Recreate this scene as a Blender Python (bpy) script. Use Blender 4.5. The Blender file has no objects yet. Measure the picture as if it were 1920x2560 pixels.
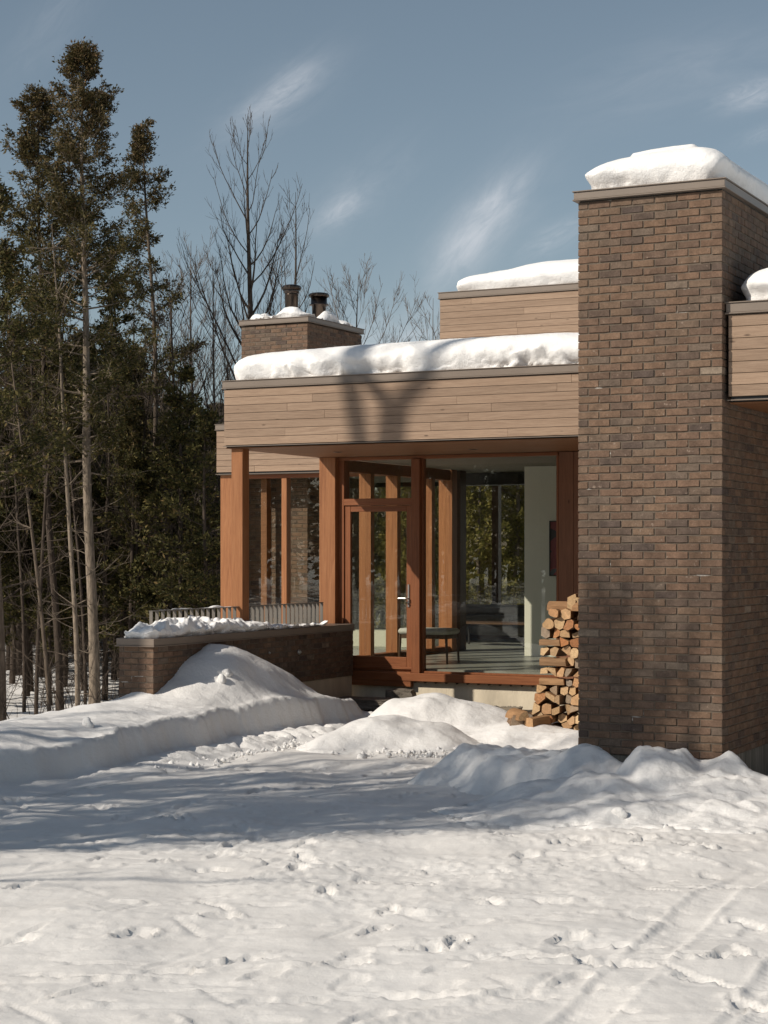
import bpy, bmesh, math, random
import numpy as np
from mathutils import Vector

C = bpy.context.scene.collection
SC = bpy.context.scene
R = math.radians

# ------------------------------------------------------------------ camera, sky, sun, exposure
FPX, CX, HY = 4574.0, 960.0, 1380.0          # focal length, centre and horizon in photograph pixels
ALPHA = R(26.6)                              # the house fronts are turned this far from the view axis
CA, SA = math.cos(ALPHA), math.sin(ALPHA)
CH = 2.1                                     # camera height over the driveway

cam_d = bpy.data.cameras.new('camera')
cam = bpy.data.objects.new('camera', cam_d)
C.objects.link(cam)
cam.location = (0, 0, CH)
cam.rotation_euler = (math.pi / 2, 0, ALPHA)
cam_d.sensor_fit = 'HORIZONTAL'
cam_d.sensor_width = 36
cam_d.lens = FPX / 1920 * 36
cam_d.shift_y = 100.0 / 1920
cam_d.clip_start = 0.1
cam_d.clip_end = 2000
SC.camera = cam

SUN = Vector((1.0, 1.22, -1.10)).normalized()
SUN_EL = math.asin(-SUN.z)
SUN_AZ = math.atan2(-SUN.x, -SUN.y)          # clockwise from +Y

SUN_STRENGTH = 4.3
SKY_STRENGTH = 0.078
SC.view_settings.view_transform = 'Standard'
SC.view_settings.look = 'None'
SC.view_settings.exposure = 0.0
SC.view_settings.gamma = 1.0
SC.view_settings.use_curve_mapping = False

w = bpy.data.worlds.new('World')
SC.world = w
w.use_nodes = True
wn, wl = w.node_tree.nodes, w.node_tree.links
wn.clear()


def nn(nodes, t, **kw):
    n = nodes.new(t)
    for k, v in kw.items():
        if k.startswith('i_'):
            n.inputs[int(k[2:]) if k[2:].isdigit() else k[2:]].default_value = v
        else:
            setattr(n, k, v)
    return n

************

> **SHORT EXERCISE**
Write out each line again precisely as it appears, skipping every picture.

> **SOLUTION TO THIS TASK**
Recreate this scene as a Blender Python (bpy) script. Use Blender 4.5. The Blender file has no objects yet. Measure the picture as if it were 1920x2560 pixels.
import bpy, bmesh, math, random
import numpy as np
from mathutils import Vector

C = bpy.context.scene.collection
SC = bpy.context.scene
R = math.radians

# ------------------------------------------------------------------ camera, sky, sun, exposure
FPX, CX, HY = 4574.0, 960.0, 1380.0          # focal length, centre and horizon in photograph pixels
ALPHA = R(26.6)                              # the house fronts are turned this far from the view axis
CA, SA = math.cos(ALPHA), math.sin(ALPHA)
CH = 2.1                                     # camera height over the driveway

cam_d = bpy.data.cameras.new('camera')
cam = bpy.data.objects.new('camera', cam_d)
C.objects.link(cam)
cam.location = (0, 0, CH)
cam.rotation_euler = (math.pi / 2, 0, ALPHA)
cam_d.sensor_fit = 'HORIZONTAL'
cam_d.sensor_width = 36
cam_d.lens = FPX / 1920 * 36
cam_d.shift_y = 100.0 / 1920
cam_d.clip_start = 0.1
cam_d.clip_end = 2000
SC.camera = cam

SUN = Vector((1.0, 1.22, -1.10)).normalized()
SUN_EL = math.asin(-SUN.z)
SUN_AZ = math.atan2(-SUN.x, -SUN.y)          # clockwise from +Y

SUN_STRENGTH = 4.3
SKY_STRENGTH = 0.078
SC.view_settings.view_transform = 'Standard'
SC.view_settings.look = 'None'
SC.view_settings.exposure = 0.0
SC.view_settings.gamma = 1.0
SC.view_settings.use_curve_mapping = False

w = bpy.data.worlds.new('World')
SC.world = w
w.use_nodes = True
wn, wl = w.node_tree.nodes, w.node_tree.links
wn.clear()


def nn(nodes, t, **kw):
    n = nodes.new(t)
    for k, v in kw.items():
        if k.startswith('i_'):
            n.inputs[int(k[2:]) if k[2:].isdigit() else k[2:]].default_value = v
        else:
            setattr(n, k, v)
    return n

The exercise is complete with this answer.